Photographer Joshua Nowicki created a sensation across the Internet when he recently posted a photo of tiny sand towers, the biggest only about 12 inches high, that he found at Silver Beach County Park in St. Joseph, Mich., along the shoreline of Lake Michigan. (Nowicki has taken some other really cool pictures there, including a dramatic photo of a frozen lighthouse that now graces the city’s official website.)
The tiny towers apparently were created by the combination of wind, water and low temperatures, which combined to carve the frozen layers of sand in much the same fashion that a river carves a canyon, Mihai Andrei writes at ZME Science.
The wind breaks down the cohesion of soil particles and detaches and moves some of them, creating the shapes. Because the towers were so small, they melted away quickly, and most were already gone by the time that Nowicki tried to take more pictures of them, according to Andrei.

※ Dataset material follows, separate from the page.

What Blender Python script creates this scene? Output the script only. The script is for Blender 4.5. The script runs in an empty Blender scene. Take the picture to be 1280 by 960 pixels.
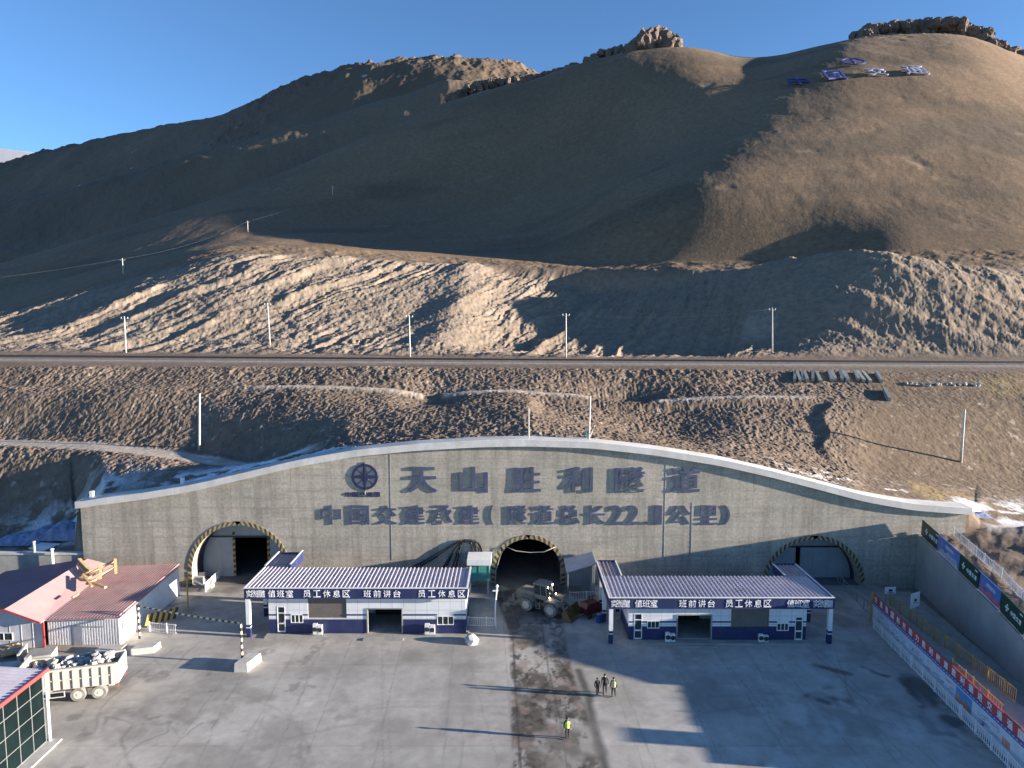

But wind erosion also carves bigger, longer-lasting sculptures on frozen beaches. Last March, a blogger who calls herself Fossillady shot these amazing pictures of intricate formations and what look like Georgia red stone cliffs, carved by the wind into the frozen sand at Pier Cove Creek in southwest Michigan.
Wind, of course, also helps to create sand dunes. Michigan is home to the biggest dune system in the world that’s associated with a freshwater lake, as described in this article by Michigan State University geography professor Randall Schaetzl. The dunes provide an important habitat for plants and animals.